É nesse ambiente zilionário que os astros de basquete se reproduzem. Empanturrados, eles não se importam mais com Jogos Olímpicos, Mundiais etc. Não à toa, ao menos 14 rejeitaram a convocação (ou melhor, convite) para Atenas. Fica estranho, portanto, falar em paridade quando os craques nem se dignam a competir.
O senso comum é de que a potência foi forçada a recorrer aos veteranos profissionais para evitar vexames internacionais. Mas basta conferir o grupo que buscará o ouro na Grécia. Ele tem 23,6 anos de idade em média, quase seis anos a menos do que seus adversários diretos.
Entre os olímpicos, figuram novatos como Dwayne Wade, LeBron James, Carmelo Anthony, Amaré Stoudemire e Emeka Okafor. Todos estariam hoje na faculdade não tivessem sido fisgados cedo pelos contratos da NBA.
Ou seja, passados 16 anos do bronze em Seul-88, os EUA mantêm uma seleção "universitária" capaz de lidar com o mundo.
Interessante: no comando dela, estará o treinador mais "didático" da NBA, Larry Brown.
Interessante, também: os garotos entrarão em ação justamente no 20º aniversário da Olimpíada de Los Angeles, o evento que despertou o mundo para Michael Jordan (e para a Nike), um alarme que não parou de tocar.

Sonho 1
Faltam um chutador de três pontos e um armador menos apoplético que Stephon Marbury.
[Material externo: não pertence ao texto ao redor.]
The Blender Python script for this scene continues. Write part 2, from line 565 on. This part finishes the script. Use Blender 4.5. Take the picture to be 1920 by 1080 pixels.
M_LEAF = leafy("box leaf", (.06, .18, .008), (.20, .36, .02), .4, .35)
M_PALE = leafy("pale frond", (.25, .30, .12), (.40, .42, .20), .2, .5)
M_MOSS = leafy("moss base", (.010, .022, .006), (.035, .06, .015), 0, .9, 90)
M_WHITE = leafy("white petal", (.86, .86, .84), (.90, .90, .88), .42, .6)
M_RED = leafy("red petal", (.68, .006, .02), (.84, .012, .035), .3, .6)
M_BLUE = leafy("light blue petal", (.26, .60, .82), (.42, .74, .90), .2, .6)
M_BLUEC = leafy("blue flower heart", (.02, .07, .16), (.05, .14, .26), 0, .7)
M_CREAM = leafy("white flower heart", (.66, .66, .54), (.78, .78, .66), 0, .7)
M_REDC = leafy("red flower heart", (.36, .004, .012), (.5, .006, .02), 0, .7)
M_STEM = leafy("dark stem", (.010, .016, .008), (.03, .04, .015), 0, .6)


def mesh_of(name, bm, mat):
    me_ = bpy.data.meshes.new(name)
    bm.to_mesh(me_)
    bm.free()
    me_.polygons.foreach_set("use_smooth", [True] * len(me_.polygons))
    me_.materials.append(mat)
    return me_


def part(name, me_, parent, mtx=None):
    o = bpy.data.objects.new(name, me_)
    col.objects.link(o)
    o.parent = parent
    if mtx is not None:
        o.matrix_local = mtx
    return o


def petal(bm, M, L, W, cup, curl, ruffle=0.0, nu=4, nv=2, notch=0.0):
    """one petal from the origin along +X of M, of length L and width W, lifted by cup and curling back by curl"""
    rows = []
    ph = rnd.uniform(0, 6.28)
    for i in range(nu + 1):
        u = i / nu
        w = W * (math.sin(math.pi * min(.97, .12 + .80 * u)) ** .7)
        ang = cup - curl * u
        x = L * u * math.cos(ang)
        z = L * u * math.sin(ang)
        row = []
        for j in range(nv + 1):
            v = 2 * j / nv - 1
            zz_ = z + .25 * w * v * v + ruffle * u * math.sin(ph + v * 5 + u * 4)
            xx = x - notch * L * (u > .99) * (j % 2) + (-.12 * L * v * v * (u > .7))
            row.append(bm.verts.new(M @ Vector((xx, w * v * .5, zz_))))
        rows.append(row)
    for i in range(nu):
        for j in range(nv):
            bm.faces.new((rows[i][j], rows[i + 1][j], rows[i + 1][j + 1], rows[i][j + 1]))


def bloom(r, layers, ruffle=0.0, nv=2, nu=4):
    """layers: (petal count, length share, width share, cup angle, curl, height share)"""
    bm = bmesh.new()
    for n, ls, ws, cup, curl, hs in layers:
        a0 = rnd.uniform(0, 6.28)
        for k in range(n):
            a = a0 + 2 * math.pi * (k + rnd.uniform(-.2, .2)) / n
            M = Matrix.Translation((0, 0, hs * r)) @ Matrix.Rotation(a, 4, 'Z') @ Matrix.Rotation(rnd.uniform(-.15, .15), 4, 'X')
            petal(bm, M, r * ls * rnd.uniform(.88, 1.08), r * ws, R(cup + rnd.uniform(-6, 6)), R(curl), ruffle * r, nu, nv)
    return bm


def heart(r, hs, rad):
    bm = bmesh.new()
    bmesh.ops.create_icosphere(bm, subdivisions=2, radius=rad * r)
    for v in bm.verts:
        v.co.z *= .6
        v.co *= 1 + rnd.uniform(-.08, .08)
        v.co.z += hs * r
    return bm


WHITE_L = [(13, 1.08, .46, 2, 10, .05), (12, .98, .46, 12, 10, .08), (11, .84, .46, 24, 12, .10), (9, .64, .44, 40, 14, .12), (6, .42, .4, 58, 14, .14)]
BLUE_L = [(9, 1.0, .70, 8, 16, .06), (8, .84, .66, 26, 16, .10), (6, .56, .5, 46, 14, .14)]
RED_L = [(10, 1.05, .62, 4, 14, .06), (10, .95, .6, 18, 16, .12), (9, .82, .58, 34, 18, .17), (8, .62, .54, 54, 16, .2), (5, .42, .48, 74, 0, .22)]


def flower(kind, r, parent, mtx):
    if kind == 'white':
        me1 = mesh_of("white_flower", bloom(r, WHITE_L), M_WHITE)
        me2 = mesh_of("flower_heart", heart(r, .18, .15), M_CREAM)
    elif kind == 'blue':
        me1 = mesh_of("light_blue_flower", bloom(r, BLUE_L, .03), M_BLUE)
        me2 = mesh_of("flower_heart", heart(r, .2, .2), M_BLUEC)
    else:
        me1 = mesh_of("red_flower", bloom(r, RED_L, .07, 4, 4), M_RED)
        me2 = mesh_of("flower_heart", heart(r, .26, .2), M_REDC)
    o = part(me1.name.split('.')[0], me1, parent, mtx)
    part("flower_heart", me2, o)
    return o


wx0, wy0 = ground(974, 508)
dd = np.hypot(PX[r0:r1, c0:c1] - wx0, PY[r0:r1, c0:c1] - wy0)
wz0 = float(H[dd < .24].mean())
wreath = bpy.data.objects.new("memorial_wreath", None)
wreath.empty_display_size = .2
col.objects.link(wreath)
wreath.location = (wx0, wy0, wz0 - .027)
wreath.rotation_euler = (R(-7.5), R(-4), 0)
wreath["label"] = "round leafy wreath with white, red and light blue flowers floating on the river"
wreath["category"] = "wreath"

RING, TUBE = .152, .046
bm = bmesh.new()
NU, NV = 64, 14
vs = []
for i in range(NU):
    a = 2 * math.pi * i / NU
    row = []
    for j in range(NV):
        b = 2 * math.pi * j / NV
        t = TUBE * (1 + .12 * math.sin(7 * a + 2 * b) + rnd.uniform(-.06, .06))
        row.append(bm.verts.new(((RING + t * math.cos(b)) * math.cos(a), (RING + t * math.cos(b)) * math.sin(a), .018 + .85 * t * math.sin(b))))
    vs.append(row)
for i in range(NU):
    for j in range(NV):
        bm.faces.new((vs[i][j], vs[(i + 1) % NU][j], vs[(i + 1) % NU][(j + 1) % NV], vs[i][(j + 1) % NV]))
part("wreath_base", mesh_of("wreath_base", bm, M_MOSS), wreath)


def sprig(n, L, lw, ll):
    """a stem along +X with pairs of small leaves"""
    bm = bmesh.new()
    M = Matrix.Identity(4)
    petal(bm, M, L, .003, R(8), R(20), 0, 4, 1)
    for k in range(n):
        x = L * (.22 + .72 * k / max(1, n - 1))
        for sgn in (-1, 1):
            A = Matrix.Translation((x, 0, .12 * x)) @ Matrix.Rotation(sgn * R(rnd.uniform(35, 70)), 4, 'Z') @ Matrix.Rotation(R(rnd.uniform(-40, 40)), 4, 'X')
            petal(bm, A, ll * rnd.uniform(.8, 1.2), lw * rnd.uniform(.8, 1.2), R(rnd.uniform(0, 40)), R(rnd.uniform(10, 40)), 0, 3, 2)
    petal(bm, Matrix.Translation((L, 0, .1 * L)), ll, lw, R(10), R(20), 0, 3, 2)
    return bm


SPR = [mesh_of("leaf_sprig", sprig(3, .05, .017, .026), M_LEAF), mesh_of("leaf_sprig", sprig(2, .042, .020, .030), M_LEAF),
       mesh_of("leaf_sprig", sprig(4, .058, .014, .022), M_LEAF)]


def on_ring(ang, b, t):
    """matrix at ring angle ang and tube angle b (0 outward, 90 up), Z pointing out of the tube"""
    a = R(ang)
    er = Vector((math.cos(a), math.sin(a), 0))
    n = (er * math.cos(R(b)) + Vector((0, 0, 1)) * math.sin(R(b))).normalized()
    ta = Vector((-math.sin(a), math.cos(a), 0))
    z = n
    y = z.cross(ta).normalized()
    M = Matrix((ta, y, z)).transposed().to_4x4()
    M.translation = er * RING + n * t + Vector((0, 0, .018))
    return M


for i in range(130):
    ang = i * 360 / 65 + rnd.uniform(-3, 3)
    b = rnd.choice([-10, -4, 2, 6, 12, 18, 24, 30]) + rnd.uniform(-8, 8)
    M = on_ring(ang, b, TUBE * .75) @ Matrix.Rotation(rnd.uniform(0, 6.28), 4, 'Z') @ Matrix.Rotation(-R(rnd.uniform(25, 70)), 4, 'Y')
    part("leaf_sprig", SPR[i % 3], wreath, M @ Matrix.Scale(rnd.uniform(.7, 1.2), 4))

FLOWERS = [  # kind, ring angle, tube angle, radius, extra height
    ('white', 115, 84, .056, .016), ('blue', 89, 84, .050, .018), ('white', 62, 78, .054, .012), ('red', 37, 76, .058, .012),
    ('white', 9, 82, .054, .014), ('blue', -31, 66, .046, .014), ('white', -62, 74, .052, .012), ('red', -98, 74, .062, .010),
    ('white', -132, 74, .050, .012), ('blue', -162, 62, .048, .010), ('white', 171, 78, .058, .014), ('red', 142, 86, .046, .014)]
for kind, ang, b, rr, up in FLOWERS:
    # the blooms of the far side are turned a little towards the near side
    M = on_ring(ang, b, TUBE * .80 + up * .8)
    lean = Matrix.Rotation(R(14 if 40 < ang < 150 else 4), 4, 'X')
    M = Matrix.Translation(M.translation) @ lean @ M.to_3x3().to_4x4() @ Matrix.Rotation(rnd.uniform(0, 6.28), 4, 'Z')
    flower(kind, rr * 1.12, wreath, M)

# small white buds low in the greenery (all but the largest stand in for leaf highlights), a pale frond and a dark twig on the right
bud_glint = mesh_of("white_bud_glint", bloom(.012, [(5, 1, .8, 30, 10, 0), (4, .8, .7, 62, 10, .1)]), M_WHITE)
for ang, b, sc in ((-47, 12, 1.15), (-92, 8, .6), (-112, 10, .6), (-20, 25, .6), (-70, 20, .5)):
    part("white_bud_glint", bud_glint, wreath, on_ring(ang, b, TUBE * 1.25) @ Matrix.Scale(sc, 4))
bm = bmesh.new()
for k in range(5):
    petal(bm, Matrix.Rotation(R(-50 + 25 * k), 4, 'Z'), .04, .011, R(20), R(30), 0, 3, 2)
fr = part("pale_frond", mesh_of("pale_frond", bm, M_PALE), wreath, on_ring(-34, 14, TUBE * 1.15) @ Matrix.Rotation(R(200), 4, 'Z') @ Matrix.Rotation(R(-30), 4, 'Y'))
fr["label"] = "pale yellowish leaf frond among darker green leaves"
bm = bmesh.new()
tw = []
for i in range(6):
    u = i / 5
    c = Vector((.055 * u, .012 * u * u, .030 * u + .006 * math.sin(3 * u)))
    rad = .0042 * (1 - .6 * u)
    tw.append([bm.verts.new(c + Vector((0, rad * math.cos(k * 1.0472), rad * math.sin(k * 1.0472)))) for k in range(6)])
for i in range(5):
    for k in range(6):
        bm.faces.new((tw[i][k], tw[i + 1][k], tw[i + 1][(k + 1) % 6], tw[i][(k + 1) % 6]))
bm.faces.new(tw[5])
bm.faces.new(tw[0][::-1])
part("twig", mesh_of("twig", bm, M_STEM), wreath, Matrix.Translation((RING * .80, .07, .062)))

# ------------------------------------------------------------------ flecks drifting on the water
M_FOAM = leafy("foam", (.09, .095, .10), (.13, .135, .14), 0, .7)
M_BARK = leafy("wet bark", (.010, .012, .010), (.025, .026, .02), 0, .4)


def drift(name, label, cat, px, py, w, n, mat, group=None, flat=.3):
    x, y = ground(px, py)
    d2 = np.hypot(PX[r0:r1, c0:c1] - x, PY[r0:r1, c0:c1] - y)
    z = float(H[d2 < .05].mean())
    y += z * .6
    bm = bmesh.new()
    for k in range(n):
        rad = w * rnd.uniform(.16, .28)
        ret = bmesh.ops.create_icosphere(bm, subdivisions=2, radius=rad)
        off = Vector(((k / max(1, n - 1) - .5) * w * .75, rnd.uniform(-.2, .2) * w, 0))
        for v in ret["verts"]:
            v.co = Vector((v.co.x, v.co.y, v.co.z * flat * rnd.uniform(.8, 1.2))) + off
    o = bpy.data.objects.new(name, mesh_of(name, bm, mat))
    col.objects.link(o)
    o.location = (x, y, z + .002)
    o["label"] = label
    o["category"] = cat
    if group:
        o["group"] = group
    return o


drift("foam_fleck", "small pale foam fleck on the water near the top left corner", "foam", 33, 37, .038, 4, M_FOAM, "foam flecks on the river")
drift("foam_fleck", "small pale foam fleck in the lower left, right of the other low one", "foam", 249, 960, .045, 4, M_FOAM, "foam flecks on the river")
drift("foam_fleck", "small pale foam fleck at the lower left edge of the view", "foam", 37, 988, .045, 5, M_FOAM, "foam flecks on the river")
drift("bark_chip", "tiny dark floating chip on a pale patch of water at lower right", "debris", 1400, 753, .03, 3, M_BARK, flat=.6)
Tim Duncan, único pivô legítimo, está sobrecarregado. A seleção reuniu-se há oito dias. Ainda assim, é favorita.

Sonho 2
A Argentina treinou pouco e não mostra o apetite do Mundial. Embora conte com um grupo coeso e bem treinado, a Sérvia não terá sua estrela (Peja Stojakovic). A Espanha ascendeu, mas não assusta. É da Lituânia, de Jasikevicius e Macijauskas, que parte a maior ameaça à invencibilidade de 50 partidas olímpicas/pré-olímpicas dos EUA.

Sonho 3
A CBB encaixou Lula na Vila Olímpica para fazer intercâmbio. Afe.